The car on the right might have belonged to Owen Walker, or perhaps Everett Phillips, but its identity is speculative. The setting is outside the school house, looking north, with the Manley Graves house in the background. The picture was taken by Melton Trachta, on his Brownie 127 he got for selling Mark Twain seeds.

Students from early 1950s.

Memories of Gregory Trachta

My brother Mel, always the entrepreneur, wrote away and became a salesman of Mark Twain seeds. He was very successful, and before long had compiled enough credits to get a premium: his first camera. It was a Brownie 127, still in operation today if there were anyplace to get the film developed. It took surprisingly sharp pictures and survived a few mishaps. Once it was briefly in a Colorado lake, and logged lots of miles as the family went to Colorado and New Mexico. Thankfully, among his targets, were his Bohannon classmates, and we have these wonderful images.

Melton Trachta in the sixth grade

I tried my hand at working for Mr. Twain, also. It looked so easy. As I've proved over and over again, the things other people do are so much easier than when I try them.

There were a number of evening entertainments during Miss Ratliff's tenure, events that included parties and refreshements, and sometimes songs and stage productions. One of these featured a scavenger hunt, and, due to over-selling by my brother and I, one of the scavenger items was a trip to the Trachta "Cave."

Mel had discovered the cave early-on in our explorations of the old Bohannon place. It was a territory rich for discovery. There were at least three former house sites, which offered artifacts of living, like fragments of dishes, boards with nails in them, a usable paring knife, and farm-equipment parts. In a deep draw, between a couple of hilltops, wild water had eroded a space beneath the roots of a large tree. That was our cave. Mel had read everything written by Mark Twain, at least once. We'd been through Mark Twain's cave, in Hannibal, and the idea of a cave on our property loosed a whirlwind of fantasy. We naturally suggested including it as a destination for Miss Ratliff's scavenger hunt. She agreed, for some reason.

I believe Mel and I were the only ones who made it to the cave. There might have been one or two with us. It was dark, wet, and spooky, and for the first time I wondered what creatures might be living in that cave. We stayed long enough to say we'd been there, and went back, the only ones who completed the journey.

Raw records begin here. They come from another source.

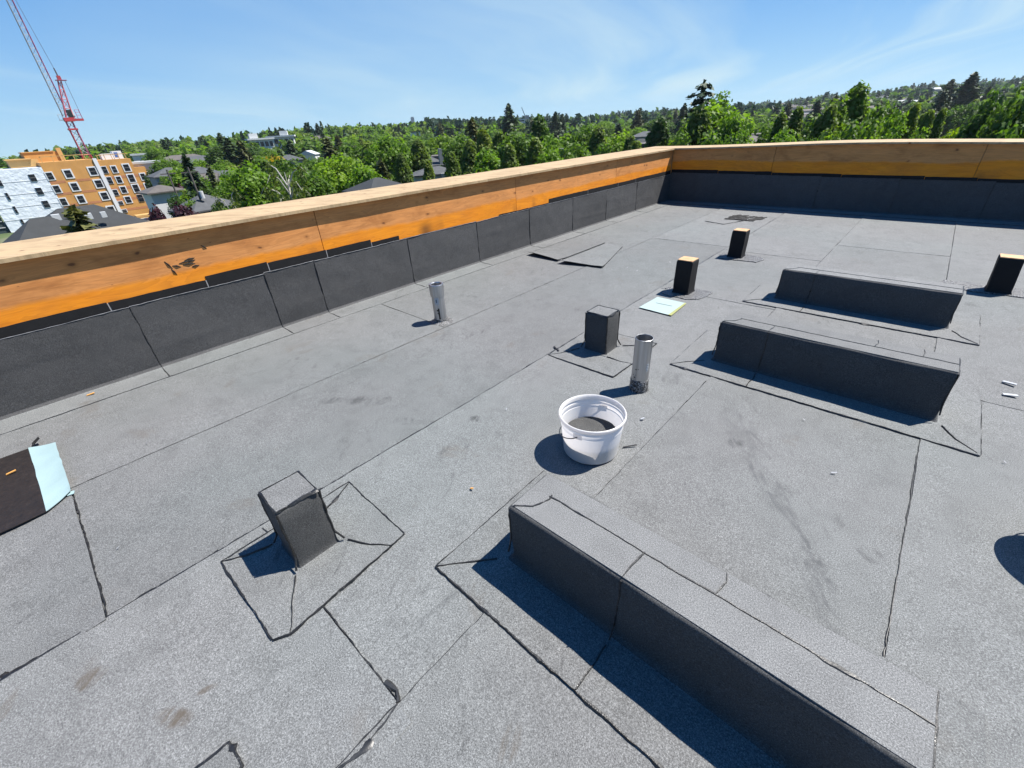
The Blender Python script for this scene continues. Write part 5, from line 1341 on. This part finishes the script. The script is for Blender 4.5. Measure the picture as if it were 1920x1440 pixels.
# storey bands of a redder sheathing
for z in (-5.0, -7.7, -10.4, -13.0):
    for y0, y1 in ((9.65, 12.6), (14.7, 17.6)): slab('floor_band', y0, y1, z, z + .55, 'osb_red', x0=FX - .2, x1=FX + .025)
    slab('floor_band', 20.7, 27.65, z - .1, z + .5, 'osb_red', x0=FX, x1=FX + .175)
    slab('floor_band', 27.75, 30.05, z - .1, z + .4, 'osb_red', x0=FX, x1=FX + .125)
for z in (-3.9, -6.6, -9.3, -12.0, -14.6): slab('wrap_fold', -1.85, 9.55, z, z + .12, 'wrap_white', x0=FX - .1, x1=FX + .05)
def win(y0, y1, z0, z1, fr, x=FX, deep=.06):
    b = MB()
    o = b.box
    if fr: b.box((x + .01, y0 - fr, z0 - fr), (x + deep + .06, y1 + fr, z1 + fr)); f = b.build('window', M['wrap_white'], t)
    else: b.box((x + .01, y0 - .06, z0 - .06), (x + deep, y1 + .06, z1 + .06)); f = b.build('window', M['housewrap'], t)
    g = MB(); g.box((x + .02, y0, z0), (x + deep + .10, y1, z1)); g.build('pane', M['glass'], f)
    m_ = MB(); m_.box((x + .03, y0, (z0 + z1) / 2 - .03), (x + deep + .12, y1, (z0 + z1) / 2 + .03)); m_.build('glazing_bar', M['wall_grey'], f)
for k in range(3):
    z = -4.05 - 2.98 * k; dy = -.14 * k
    win(6.55 + dy, 7.65 + dy, z, z + 1.5, 0)
    win(9.75 + dy * .3, 10.85 + dy * .3, z + .05, z + 1.55, .22)
    win(13.25 - .05 * k, 14.45 - .05 * k, z + .15, z + 1.75, .30); win(18.15 - .05 * k, 19.45 - .05 * k, z + .3, z + 1.9, .30)
win(18.0, 19.3, -13.2, -11.6, .30)
for k in range(5): z = -4.5 - 2.98 * k; win(1.0 - .08 * k if k else .9, 1.45 - .08 * k if k else 1.5, z, z + 1.5, 0)
X3, X4 = FX + .15, FX + .10
for k in range(4):
    z = -3.75 - 2.5 * k
    win(22.85 - .08 * k, 23.75, z + .1, z + 1.55, .22, X3)
    win(25.45, 26.65, z + (.0 if k else .2), z + 1.75, .26 if k != 3 else .0, X3)
    win(28.3, 29.25, z - 2.25, z - .75, .24, X4)
for z, h_ in ((-3.6, 1.5), (-6.1, 1.5), (-9.0, 1.3), (-11.4, .8), (-13.4, .7)): win(20.8, 21.75, z, z + h_, .12, X3)
# guard rails and lumber on the roof deck
for y0, y1, z in ((10, 19.6, .1), (20.8, 27.6, -.3)):
    b = MB(); b.box((FX - .2, y0, z + .75), (FX - .1, y1, z + .9)); b.build('guard_rail', M['raw_wood'], t)
    for i in range(5): b = MB(); y = y0 + (y1 - y0) * (i + .1) / 4.6; b.box((FX - .22, y, z - .8), (FX - .1, y + .14, z + .95)); b.build('rail_post', M['raw_wood'], t)
b = MB(); b.box((FX - 20, 4.6, -1.1), (FX - 8, 10.2, .55)); b.build('roof_house', M['raw_wood'], t)
b = MB(); b.box((FX - 22, 4.2, .56), (FX - 7.5, 9.0, .78)); b.build('roof_house_deck', M['raw_wood'], t)
b = MB(); b.box((FX - 24, 8.2, -1.1), (FX - 12, 15.4, 2.0)); b.build('roof_house', M['osb'], t)
b = MB(); b.box((FX - 24.2, 8.0, 2.01), (FX - 11.8, 14.2, 2.2)); b.build('roof_house_deck', M['raw_wood'], t)
b = MB(); b.box((FX - 13, 14.9, -1.1), (FX - 11.6, 15.8, 2.75)); b.build('roof_house_post', M['raw_wood'], t)
for y0, y1, z, mt, lab in ((22.3, 24.8, .75, 'wrap_white', 'low white wrapped unit on the roof of the orange building'), (24.9, 26.9, 1.25, 'wrap_white', 'tall white wrapped unit with a blue panel on the roof of the orange building')):
    q = thing('rooftop_unit', lab, 'rooftop unit', (FX - 4.5, (y0 + y1) / 2, -.6)); b = MB(); b.box((FX - 6, y0, -.62), (FX - 3, y1, z)); b.build('housing', M[mt], q)
    if z > 1: b = MB(); b.box((FX - 3, 25.2, -.2), (FX - 2.95, 26.0, .95)); b.build('blue_panel', plain('blue panel', (.05, .14, .42), .5), q)
b = MB()
q = thing('dark_block', 'plain dark block left of the white wrapped wall, at the left edge', 'dark_block', (FX + 1, -7, -17.5))  # plain dark box added for the darker building beyond
b.box((FX - 3, -16, -17.5), (FX - .5, -2.2, -7.6)); b.build('dark_fill', M['dark_fill'], q)
for k in range(6): b = MB(); b.box((FX - .5, -16, -9.2 - k * 1.4), (FX - .3, -2.3, -9.05 - k * 1.4)); b.build('rail', M['roof_metal'], q)
q = thing('lumber_stack', 'stack of yellow lumber at the foot of the orange building', 'lumber', (FX + 9, 25, -14.4))
for k in range(3): b = MB(); b.box((FX + 7 + k * .5, 20.9 + k * .4, -15.2 + k * .55), (FX + 11, 27.6 - k * .6, -14.72 + k * .55)); b.build('lumber_layer', M['raw_wood'], q)
b = MB(); b.box((FX + 5, 16, -15.4), (FX + 34, 36, -14.35)); tag(b.build('dirt_lot', plain('dry dirt', (.34, .30, .25), .9, var=.15, vscale=.5)), kind='structure')

# ------------------------------------------------------------------ the luffing tower crane behind it
M['crane_red'] = plain('crane red paint', (0.42, 0.045, 0.055), 0.5, var=.12, vscale=.8); M['crane_pink'] = plain('faded crane red', (0.55, 0.16, 0.20), 0.5); M['crane_grey'] = plain('crane grey', (0.30, 0.33, 0.36), 0.5); M['crane_violet'] = plain('crane jib chord', (0.34, 0.09, 0.20), 0.5); M['rope'] = plain('steel rope', (0.09, 0.09, 0.10), 0.5)
M['cabin'] = plain('dark cabin', (0.022, 0.030, 0.028), 0.35)
CX, CY = -186.8, 21.45
t = thing('tower_crane', 'red luffing tower crane with a steep lattice jib behind the orange building', 'crane', (CX, CY, -17))
def lattice(name, a, b, w0, w1, n, ch, br, mats, sides=4, par=None):
    """a square lattice between two points, each chord a part of its own, the lacing one part per face bay"""
    a, b = Vector(a), Vector(b); d = (b - a).normalized(); u = d.cross(Vector((1, 0, 0))).normalized(); v = d.cross(u)
    K = [(-1, -1), (1, -1), (1, 1), (-1, 1)]
    def P(k, f): w = (w0 + (w1 - w0) * f) / 2; return a.lerp(b, f) + u * (K[k][0] * w) + v * (K[k][1] * w)
    par = par or t
    for k in range(4): m_ = MB(); m_.tube([P(k, 0), P(k, 1)], ch, 5); m_.build(name + '_chord', M[mats[k]], par)
    m_ = MB()
    for i in range(n):
        f0, f1 = i / n, (i + 1) / n
        for k in range(4):
            q = (k + 1) % 4; m_.tube([P(k, f0), P(q, f1)] if (i + k) % 2 else [P(q, f0), P(k, f1)], br, 4, False); m_.tube([P(k, f1), P(q, f1)], br, 4, False)
    o = m_.build(name + '_lacing', M[mats[4]], par); o['kind'] = 'stuff'; return P
lattice('mast', (CX, CY, -17), (CX, CY, .7), 2.0, 2.0, 8, .16, .08, ['crane_red'] * 5)
lattice('mast', (CX, CY, .9), (CX, CY, 7.0), 1.55, 1.5, 4, .13, .06, ['crane_red', 'crane_violet', 'crane_red', 'crane_violet', 'crane_grey'])
b = MB(); b.box((CX - 1, CY - 1.05, 6.9), (CX + 1, CY + 1.05, 7.3)); b.build('mast_collar', M['crane_red'], t)
lattice('mast', (CX, CY, 7.3), (CX, CY, 9.0), 1.35, 1.35, 1, .13, .06, ['crane_violet'] * 4 + ['crane_grey'])
b = MB(); b.box((CX - 1.2, CY - .9, 9.0), (CX + 1.2, CY + 1.3, 9.9)); b.build('slewing_platform', M['crane_red'], t)
b = MB(); b.box((CX - 1.0, CY + 1.2, 9.1), (CX + 1.0, CY + 3.3, 9.6)); b.build('counter_deck', M['crane_red'], t)
b = MB(); b.box((CX - .9, CY + .45, 9.95), (CX + .9, CY + 1.45, 11.7)); b.build('operator_cabin', M['cabin'], t)
b = MB(); b.box((CX - .4, CY + 1.6, 9.7), (CX + .4, CY + 1.85, 12.0)); b.build('ballast_post', M['wrap_white'], t)
for y in (2.2, 3.1): 
    b = MB(); b.tube([(CX + .9, CY + y, 9.6), (CX + .9, CY + y, 11.7)], .07, 5); b.build('rail_post', M['crane_violet'], t)
for z in (10.4, 11.1, 11.7):
    b = MB(); b.tube([(CX + .9, CY + 2.2, z), (CX + .9, CY + 3.1, z)], .06, 5); b.build('guard_rail', M['crane_violet'], t)
b = MB(); b.box((CX - .8, CY - 1.8, 9.3), (CX + .8, CY - 1.0, 9.42)); b.build('side_platform', M['crane_grey'], t)
for y in (-1.8, -1.0):
    b = MB(); b.tube([(CX + .8, CY + y, 9.4), (CX + .8, CY + y, 10.6)], .05, 5); b.build('rail_post', M['crane_grey'], t)
b = MB(); b.tube([(CX + .8, CY - 1.8, 10.6), (CX + .8, CY - 1.0, 10.6)], .05, 5); b.build('guard_rail', M['crane_grey'], t)
AP = (CX + .2, CY + 2.35, 19.4)
lattice('tower_head', (CX, CY + .6, 9.9), (CX + .2, CY + 2.2, 18.6), 1.5, .6, 4, .13, .07, ['crane_pink'] * 5)
b = MB(); b.box((CX - .3, CY + 1.95, 18.5), (CX + .7, CY + 2.75, 19.5)); b.build('head_sheave', M['crane_red'], t)
b = MB(); b.box((CX - .6, CY + 1.4, 18.45), (CX + 1.0, CY + 3.7, 18.58)); b.build('head_platform', M['crane_violet'], t)
b = MB(); b.tube([(CX + .3, CY + 3.3, 18.5), (CX + .3, CY + 3.25, 9.6)], .05, 5); b.build('back_stay', M['rope'], t)
jb0, jb1 = (CX, CY - .1, 10.2), (CX + .3, CY + .25, 46.0)
lattice('jib', jb0, jb1, 1.2, 1.0, 26, .09, .035, ['crane_grey', 'crane_violet', 'crane_violet', 'crane_grey', 'crane_grey'])
b = MB(); b.tube([AP, (CX + .2, CY + 2.28, 21.2)], .16, 6); b.build('pendant_link', M['rope'], t)
b = MB(); b.tube([(CX + .2, CY + 2.28, 21.2), (CX + .25, CY + .6, 45.5)], .05, 4); b.build('pendant_rope', M['rope'], t)
# a second crane, tiny, over the concrete block
p = at(988, 226, 700); q = at(978, 201, 700); t = thing('tower_crane', 'tiny grey crane jib over the far concrete block', 'crane', (p.x, p.y, ground(p.x, p.y)))
b = MB(); b.tube([(p.x, p.y, ground(p.x, p.y)), (p.x, p.y, p.z)], .9, 5); b.build('mast', M['crane_grey'], t)
b = MB(); b.tube([tuple(p), tuple(q)], [.7, .45], 5); b.build('jib', M['crane_grey'], t)

# ------------------------------------------------------------------ the air
hz = MB(); hz.box((-2600, -700, -24.0), (1000, 2900, 92.0))
hm = bpy.data.materials.new('air'); hm.use_nodes = True; hm.node_tree.nodes.clear(); k = NT(hm.node_tree)
pv = k.add('ShaderNodeVolumePrincipled'); pv.inputs['Color'].default_value = (0.80, 0.90, 1.0, 1); pv.inputs['Density'].default_value = 0.00007
pv.inputs['Anisotropy'].default_value = 0.3
ot = k.add('ShaderNodeOutputMaterial'); k.l.new(pv.outputs[0], ot.inputs['Volume'])
tag(hz.build('haze', hm), 'thin blue air between the roof and the far hills', 'haze', kind='stuff')
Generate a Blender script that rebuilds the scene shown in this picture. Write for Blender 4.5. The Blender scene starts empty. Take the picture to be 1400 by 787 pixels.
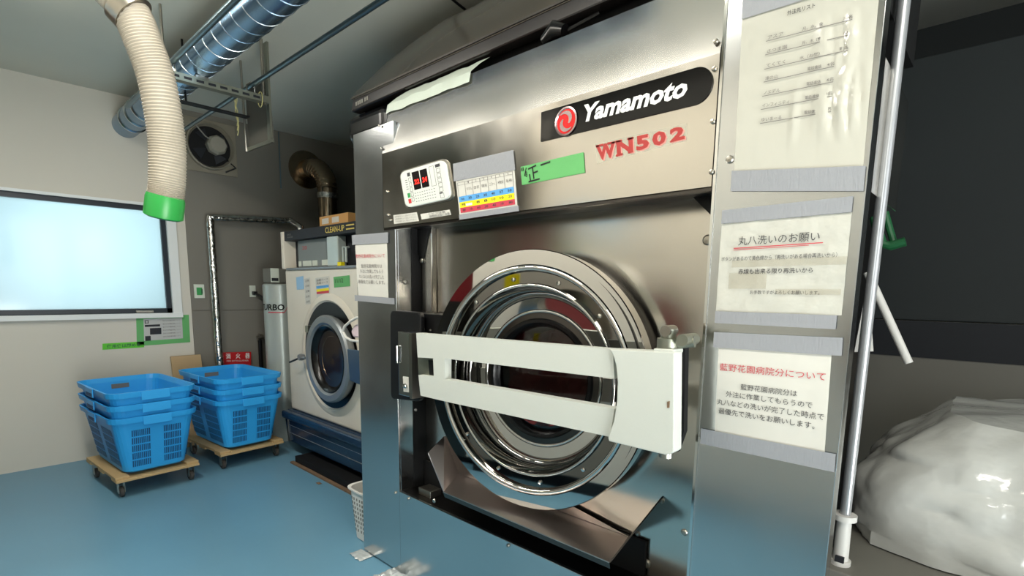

It was about this time the Rurual Electrification Administration (REA) ran lines into the neighborhood and the kerosene lamps in the school, and most homes were replaced. Some people even wired their barns, an extravagance the Trachtas never embraced, although we had a "pole light" outside and Dad wired his shop so he could use his electric arc welder. After Dad wired the house we plugged in the electric lamps, toaster, and washing machine we'd moved from California. Plumbing was another matter. Only one family that I knew of had running water: Rayel Long and his wife near Anabel. At some point a water fountain was purchased for the school. It required someone to fill the resevoir from the well outside, and to empty what the students called the "slobber bucket."